Cuando se abrió la vacante en esa publicación, le presté mi bolso Alexa de Mulberry para la entrevista de trabajo. Siendo 2015, recibió muchos cumplidos por el bolso y me dijo que si conseguía el trabajo, sería gracias a mí.

Aprendí que no existe tal cosa como divorciarse de tu «cónyuge del trabajo»

Consiguió el puesto. Empezó ilusionada a participar en las sesiones fotográficas, haciendo el tipo de trabajos extravagantes con los que yo siempre había soñado. Cada vez que hojeaba las páginas de la revista, su firma me provocaba un dolor familiar.

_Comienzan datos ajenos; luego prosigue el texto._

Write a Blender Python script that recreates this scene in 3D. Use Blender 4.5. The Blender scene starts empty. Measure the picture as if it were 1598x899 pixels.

Sentía envidia, sí, pero sobre todo tristeza por haber perdido a mi amiga. Tuvimos una discusión antes de que se marchara —por mi culpa, en retrospectiva—, pero una vez que su vida se convirtió en las fiestas ostentosas con las que habíamos soñado, dejamos de mantener el contacto.

Empecé a ver nuestra relación como una serie de transacciones de las que ella se había beneficiado: no solo el alojamiento gratuito o el bolso, sino también los consejos que le había dado y las horas que había pasado perfeccionando su currículum.

Pasaron años antes de que pudiera mirar atrás y verlo como el desastre involuntario y desafortunado que fue. Las dos éramos muy jóvenes y ambiciosas.

Ha pasado tanto tiempo que esa herida está cerrada, y me parece bien. Solo me gustaría que la gente tuviera más responsabilidad afectiva a la hora de marcar el final de una relación laboral y conyugal: una «desvinculación consciente», por así decirlo, de alguien con quien probablemente has pasado más tiempo que con la familia o los amigos.